Monday, March 16, 2009

Jesus will not hear us better

Reading through Jerram’s book on prayer, I hear his kind voice intoning this advice. Good for the soul like crusty bread and fine cheese. I’m often corrupted by either pride or despondency, so in hearing this I say to self, “Now, EAT this.”

“…discipline in prayer has to do with reminding ourselves, moment by moment, how much we truly need the Lord. It is a matter of developing a consistent mealtime pattern of saying “thank you” to the Lord; a habit when we rise in the morning of telling him we love him and need him; a routine when we walk by the way (or drive along the way) that we long for him to guide and direct us; a custom of when we meet people of asking him what we should say or do; an instant recognition that when we face temptation we must turn to him for strength; a glad remembrance at the end of each day, when we lie down at night that we are thankful for his support and sorry for our failures. This is the discipline we need.
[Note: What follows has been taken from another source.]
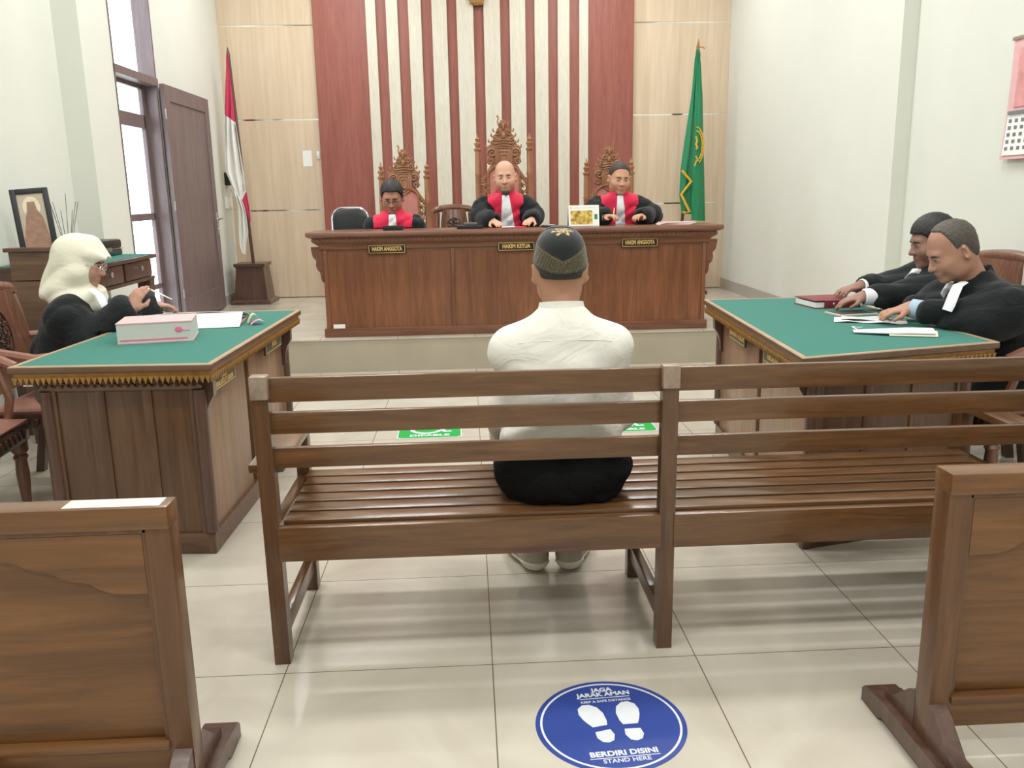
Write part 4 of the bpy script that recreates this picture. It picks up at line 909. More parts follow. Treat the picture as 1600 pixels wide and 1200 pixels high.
# ================================================================== people: signed-distance bodies turned into one surface
V3 = lambda *a: np.array(a, np.float32)
class Vol:
    def __init__(self, lo, hi, h):
        self.lo = np.array(lo, np.float32); self.h = h
        n = np.ceil((np.array(hi)-np.array(lo))/h).astype(int)+1; self.n = n
        self.ax = [self.lo[i]+h*np.arange(n[i], dtype=np.float32) for i in range(3)]
        self.D = np.full(n, .5, np.float32)
    def region(self, lo, hi, pad):
        sl = []
        for i in range(3):
            a = int(np.floor((lo[i]-pad-self.lo[i])/self.h)); b = int(np.ceil((hi[i]+pad-self.lo[i])/self.h))+1
            a, b = max(0, a), min(self.n[i], b)
            if b <= a: return None
            sl.append(slice(a, b))
        return tuple(sl)
    def grid(self, sl): return np.meshgrid(*[self.ax[i][sl[i]] for i in range(3)], indexing='ij', sparse=True)
    def op(self, fn, lo, hi, k, mode):
        sl = self.region(lo, hi, k+2.5*self.h)
        if sl is None: return
        X, Y, Z = self.grid(sl); d = fn(X, Y, Z); A = self.D[sl]
        if mode == 'u':
            q = np.maximum(k-np.abs(A-d), 0)/k; self.D[sl] = np.minimum(A, d)-q*q*k*.25
        else:
            q = np.maximum(k-np.abs(A+d), 0)/k; self.D[sl] = np.maximum(A, -d)+q*q*k*.25
    def cap(self, a, b, ra, rb=None, k=.02, mode='u'):
        rb = ra if rb is None else rb; a = np.array(a, np.float32); b = np.array(b, np.float32); ba = b-a; L = float(ba@ba)+1e-9
        def fn(X, Y, Z):
            px, py, pz = X-a[0], Y-a[1], Z-a[2]
            t = np.clip((px*ba[0]+py*ba[1]+pz*ba[2])/L, 0, 1)
            return np.sqrt((px-t*ba[0])**2+(py-t*ba[1])**2+(pz-t*ba[2])**2)-(ra+(rb-ra)*t)
        r = max(ra, rb); self.op(fn, np.minimum(a, b)-r, np.maximum(a, b)+r, k, mode)
    def ell(self, c, r, R=None, k=.02, mode='u'):
        c = np.array(c, np.float32); r = np.array(r, np.float32); R = np.eye(3) if R is None else np.array(R)
        def fn(X, Y, Z):
            px, py, pz = X-c[0], Y-c[1], Z-c[2]
            q = [(px*R[0, i]+py*R[1, i]+pz*R[2, i]) for i in range(3)]
            k0 = np.sqrt(sum((q[i]/r[i])**2 for i in range(3))); k1 = np.sqrt(sum((q[i]/r[i]**2)**2 for i in range(3)))
            return k0*(k0-1)/np.maximum(k1, 1e-6)
        e = np.sqrt(((np.array(R)*r)**2).sum(1)); self.op(fn, c-e, c+e, k, mode)
    def mesh(self):
        D, h = self.D, self.h; S = D < 0
        def both(A, ax, f):
            i0 = [slice(None)]*3; i1 = [slice(None)]*3; i0[ax] = slice(0, -1); i1[ax] = slice(1, None); return f(A[tuple(i0)], A[tuple(i1)])
        an, al = S, S
        for ax in range(3): an = both(an, ax, np.logical_or); al = both(al, ax, np.logical_and)
        act = an & ~al; fl = np.flatnonzero(act); sh = act.shape; I = np.stack(np.unravel_index(fl, sh), 1)
        idx = np.full(act.size, -1, np.int32); idx[fl] = np.arange(len(fl), dtype=np.int32)
        cor = np.array([(i, j, k) for i in (0, 1) for j in (0, 1) for k in (0, 1)])
        dv = [D[I[:, 0]+q[0], I[:, 1]+q[1], I[:, 2]+q[2]] for q in cor]
        acc = np.zeros((len(I), 3)); cnt = np.zeros(len(I))
        for a in range(8):
            for b in range(a+1, 8):
                if np.abs(cor[a]-cor[b]).sum() != 1: continue
                m = (dv[a] < 0) != (dv[b] < 0); t = dv[a][m]/(dv[a][m]-dv[b][m])
                acc[m] += cor[a]+t[:, None]*(cor[b]-cor[a]); cnt[m] += 1
        V = self.lo+h*(I+acc/cnt[:, None]); F = []
        for ax in range(3):
            u, v = (ax+1) % 3, (ax+2) % 3
            X = both(S, ax, np.not_equal); E = np.stack(np.unravel_index(np.flatnonzero(X), X.shape), 1)
            ok = (E[:, u] > 0) & (E[:, v] > 0) & (E[:, u] < S.shape[u]-1) & (E[:, v] < S.shape[v]-1); E = E[ok]
            sg = S[E[:, 0], E[:, 1], E[:, 2]]
            def at(du, dv_):
                q = E.copy(); q[:, u] += du; q[:, v] += dv_; return idx[np.ravel_multi_index((q[:, 0], q[:, 1], q[:, 2]), sh)]
            Q = np.stack([at(-1, -1), at(0, -1), at(0, 0), at(-1, 0)], 1); Q[~sg] = Q[~sg][:, ::-1]; F.append(Q)
        return V, np.concatenate(F)

def smooth_v(V, F, it):
    n = len(V); a = np.concatenate([F[:, q] for q in range(4)]+[F[:, (q+1) % 4] for q in range(4)]); b = np.concatenate([F[:, (q+1) % 4] for q in range(4)]+[F[:, q] for q in range(4)])
    cnt = np.maximum(np.bincount(a, minlength=n), 1)
    for _ in range(it):
        V = V*.5+.5*np.stack([np.bincount(a, V[b, c], n)/cnt for c in range(3)], 1)
    return V
def sdf_obj(name, vol, mat, parent=None, loc=None, smooth=1, tint=None, keep=None):
    V, F = vol.mesh()
    if smooth: V = smooth_v(V, F, smooth)
    if keep is not None and len(F):      # drop faces that lie fully outside
        pass
    me = bpy.data.meshes.new(name)
    me.vertices.add(len(V)); me.vertices.foreach_set('co', V.astype(np.float32).ravel())
    me.loops.add(F.size); me.loops.foreach_set('vertex_index', F.astype(np.int32).ravel())
    me.polygons.add(len(F)); me.polygons.foreach_set('loop_start', np.arange(0, F.size, 4, dtype=np.int32))
    me.update(calc_edges=True); me.polygons.foreach_set('use_smooth', [True]*len(F))
    if tint is not None:
        ca = me.color_attributes.new('tint', 'FLOAT_COLOR', 'POINT'); col = np.ones((len(V), 4), np.float32); col[:, :3] = tint(V); ca.data.foreach_set('color', col.ravel())
    me.materials.append(mat); me.validate()
    o = bpy.data.objects.new(name, me); C.objects.link(o); place(o, loc or (0, 0, 0), 0, parent); return o

def rot(yaw, pitch, roll):
    """columns: person's right, forward, up. yaw 0 faces +y, + turns left; pitch + looks down; roll + leans to own right"""
    m = Matrix.Rotation(yaw, 3, 'Z') @ Matrix.Rotation(-pitch, 3, 'X') @ Matrix.Rotation(roll, 3, 'Y'); return np.array(m)
class Head:
    def __init__(self, H, yaw, pitch=0, roll=0, sc=1.0): self.H = np.array(H, np.float32); self.R = rot(R_(yaw), R_(pitch), R_(roll)); self.s = sc
    def w(self, x, y, z): return self.H+self.R @ (np.array((x, y, z))*self.s)
    def loc(self, V): return ((V-self.H) @ self.R)/self.s
    def ell(self, v, c, r, k=.02, mode='u', R=None): v.ell(self.w(*c), np.array(r)*self.s, self.R if R is None else self.R @ R, k*self.s, mode)
    def cap(self, v, a, b, ra, rb=None, k=.02, mode='u'): v.cap(self.w(*a), self.w(*b), ra*self.s, (ra if rb is None else rb)*self.s, k*self.s, mode)
    def M(self): return Matrix(((*self.R[0]*self.s, self.H[0]), (*self.R[1]*self.s, self.H[1]), (*self.R[2]*self.s, self.H[2]), (0, 0, 0, 1)))

def add_head(v, hd, neck, jaw=1.0, cheek=1.0, nose=1.0, neck_r=.056, ears=True):
    hd.ell(v, (0, -.018, .040), (.0755, .094, .083), .02)
    hd.ell(v, (0, .022, -.038), (.060*jaw, .066, .078), .045)
    hd.ell(v, (0, -.01, -.02), (.069, .07, .07), .03)
    for sg in (-1, 1):
        hd.ell(v, (sg*.040*cheek, .046, -.036), (.026, .030, .026), .03); hd.ell(v, (sg*.047*jaw, .008, -.072), (.020, .03, .022), .03)
    hd.ell(v, (0, .066, -.098), (.024*jaw, .020, .018), .025)
    hd.ell(v, (0, .070, .022), (.046, .014, .012), .02)
    for sg in (-1, 1): hd.ell(v, (sg*.031, .092, -.001), (.018, .015, .011), .016, 's')
    for sg in (-1, 1): hd.ell(v, (sg*.031, .070, -.002), (.0165, .0130, .0105), .008)
    hd.cap(v, (0, .080, .006), (0, .101*1.0, -.034), .0075, .0125*nose, .012)
    for sg in (-1, 1): hd.ell(v, (sg*.0125*nose, .090, -.036), (.009, .011, .008), .008)
    hd.ell(v, (0, .080, -.064), (.026, .014, .0085), .010); hd.ell(v, (0, .079, -.077), (.021, .012, .008), .008)
    hd.cap(v, (-.022, .094, -.0702), (.022, .094, -.0702), .0018, .0018, .006, 's')
    for sg in ((-1, 1) if ears else ()):
        q = np.array(Matrix.Rotation(sg*R_(-46), 3, 'Z') @ Matrix.Rotation(R_(-8), 3, 'X'))
        hd.ell(v, (sg*.083, -.020, -.010), (.0085, .022, .034), .010, 'u', q); hd.ell(v, (sg*.092, -.012, -.006), (.006, .010, .018), .006, 's', q)
    hd.cap(v, (0, -.030, -.05), tuple(hd.loc(np.array([neck]))[0]), neck_r, neck_r*1.08, .035)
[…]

“…Yet a word of caution is needed. Personal discipline in any area of our life has value. But legalism (making a set of rules that measure how well we are doing in praying regularly) because it almost always leads to either pride or despondency: pride because we are keeping the rules and we congratulate ourselves and become puffed up about how spiritual we are compared with others or with our previous practice; or despondency because we are not keeping our rules, and so we feel unspiritual, useless, and condemned. The Lord desires neither pride nor despondency from us.

“We are always to remember that the Lord will not hear us better because we have observed our disciplines. This is a truth we need to have engraved on our hearts and minds. Nor will the Lord hear us less well because we have not kept to the letter of our disciplines for prayer. He is our completely loving Father who does not condemn us or turn us away because of our lack of spiritual discipline. [my emphasis] It is just because he loves us that he desires that we set aside time for prayer…he longs for us to show him how much we love him and how much we are aware that we need him. [from The Heart of Prayer: What Jesus Teaches Us by Jerram Barrs]


Ed Eubanks said...

It's so true-- and as you said, the value of Jerram's tone and pastoral spirit is as valuable in this advice as the words themselves.

Memphis is a long way from Rochester-- but it would be so great if you and Denis could come for our Spiritual Life Conference in October (23-25). Jerram will be here teaching on prayer.

Margie Haack said...

Awfully tempting!

nancy said...

As a spiritual slug, I so appreciated reading this! I'm speaking to a group of women in Orlando Thursday night and I'm fretting as I always do prior to speaking--"I haven't prayed enough. I haven't read my Bible enough. I think Leviticus is boring! God's gonna smite me," etc.

He might smite, but not because I didn't pray enough.

Margie Haack said...

nancy, ah yes. There's no better time in which to strike a bargain with our inner sluggard.

Anonymous said...

Hey: I'm a new reader at your blog and website. I love it and really appreciate your ministry. I have also e-mailed you to ask for your newsletters. Could you let me know if you received my message? God bless you guys. Ron

Margie Haack said...

Hannah, we're looking forward to seeing you again when you join those guys this summer.